O Brasil – à época em que tramitou o projeto que resultou na Lei municipal nº 17 – acabara de entrar em um período democrático significativo. A Constituição Federal de 1988 valorizou os direitos sociais e fundamentais, e os municípios obtiveram a consagração máxima de autonomia, como nunca haviam vivenciado. Por outro lado, desde 1990 vigorava a Lei Orgânica Municipal de Itacoatiara (Lei nº 4, de 5 de abril de 1990), oriunda de um projeto igualmente elaborado pelo autor deste livro, mediante encomenda da Mesa da Câmara Municipal, presidida à época pelo vereador Arialdo Guimarães da Silva.

Importante esclarecer: a quase unanimidade dos constitucionalistas do nosso País confirma o óbvio – a nomeação dos espaços públicos é um ato muito delicado. Nomear não é uma atividade administrativa banal; ao contrário, envolve aspectos muito sensíveis da memória coletiva. Segundo a Constituição Federal de 1988 batizar um bem público e ao mesmo tempo homenagear algo ou alguém se situa na interseção dos direitos culturais

O ato de nomear os espaços públicos, como ruas e praças, está envolto em muita simbologia e, portanto, frequentemente cercado de polêmica. É como homenagear-se homem público (vivo ou morto), uma data, um evento, um sentimento ou até mesmo uma aspiração, sempre cheios de significado, o que evoca as lembranças de atitudes, comportamentos e valores, dos quais decorrem juízos sobre o acerto ou o erro da homenagem.

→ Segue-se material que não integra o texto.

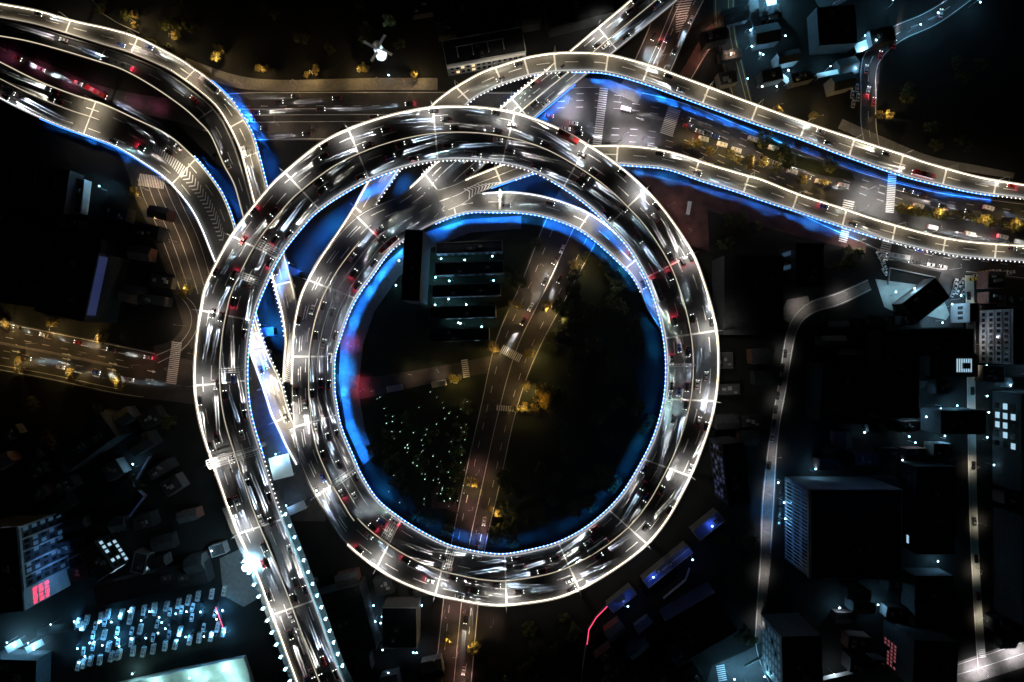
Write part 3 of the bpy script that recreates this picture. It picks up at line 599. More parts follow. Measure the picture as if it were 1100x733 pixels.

Até o final de 1992, o comprimento da Avenida Parque ascendia a cerca de 900 metros lineares, abrangendo sete quadras, desde a margem do rio Amazonas ao prédio da Secretaria Estadual de Fazenda, na esquina da rua Benjamin Constant. Sua extensão atual (1.830 metros), alcançando a rua 5 da SHAM (acrescida de outras cinco quadras), resultou do trabalho determinado e corajoso do prefeito Francisco Pereira da Silva (vulgo Chico do INCRA), que governou o Município no período 1989-1992.

Apoiado pelo então governador Amazonino Mendes (1939-2023), tendo ao seu lado ladeado o vice-prefeito José Resk Maklouf (1945-2016), mas sobretudo, bem assessorado por vários filhos da terra, incluso o autor do presente trabalho – o prefeito Francisco Pereira da Silva conseguiu realizar um feito administrativo verdadeiramente inédito: dobrou em tamanho a Avenida e deu mais qualidade à sua infraestrutura. Ainda assim, sua atual extensão está muito aquém das dimensões planejadas pela presidência da antiga Câmara de Serpa, em 1870: 3,2 quilômetros!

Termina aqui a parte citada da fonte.